A study of diamond crystallization in the melts of europium salts at 7.8 GPa showed that at 1800 °C, diamond synthesis and diamond growth on seed crystals do not occur. Diamond growth on seed crystals was realized in all experiments at 2000 °C. The highest growth rate occurred in the europium oxalate melt: 22.5 μm/h on the {100} faces and 12.5 μm/h on the {111} faces. Additionally, spontaneous diamond crystals were produced in the europium oxalate melt. The diamond formation intensity in the studied systems decreased in the following series: Eu₂(C₂O₄)₃·10H₂O > Eu₂(CO₃)₃·3H₂O > EuF₃ > EuF₂ = EuCl₃. Diamond crystallization occurred in the region of stable octahedral growth in Eu³⁺ salts melts and in the region of cubo-octahedral growth in a EuF₂ melt. The microrelief of faces was characterized by specific features, depending on the system composition and diamond growth rate. From the spectroscopic characterization, it was found that diamonds synthesized from Eu oxalate contain relatively high concentrations of nitrogen (about 1000−1200 ppm) and show weak PL features due to inclusions of Eu-containing species.

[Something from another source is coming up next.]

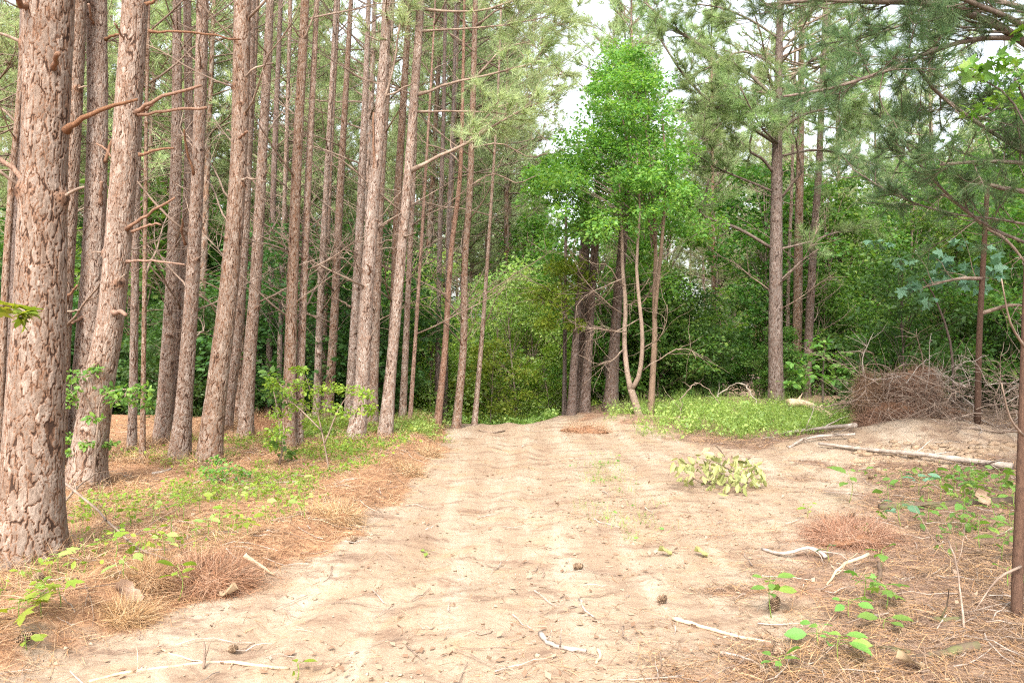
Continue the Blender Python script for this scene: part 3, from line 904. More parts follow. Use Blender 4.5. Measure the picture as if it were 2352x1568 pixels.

Thus, the results showed that molten Eu salts are new diamond-producing systems that provide diamond growth on seeds and spontaneous diamond nucleation at 7.8 GPa and 2000 °C. The sequence in the intensity of diamond formation in the studied systems is established. However, the tested systems did not allow the doping of diamond with Eu ions. Perhaps this is due to the doping of diamond crystals with nitrogen in our experiments. Therefore, a further search for new diamond-producing systems, in our opinion, should focus on nitrogen-gettered systems.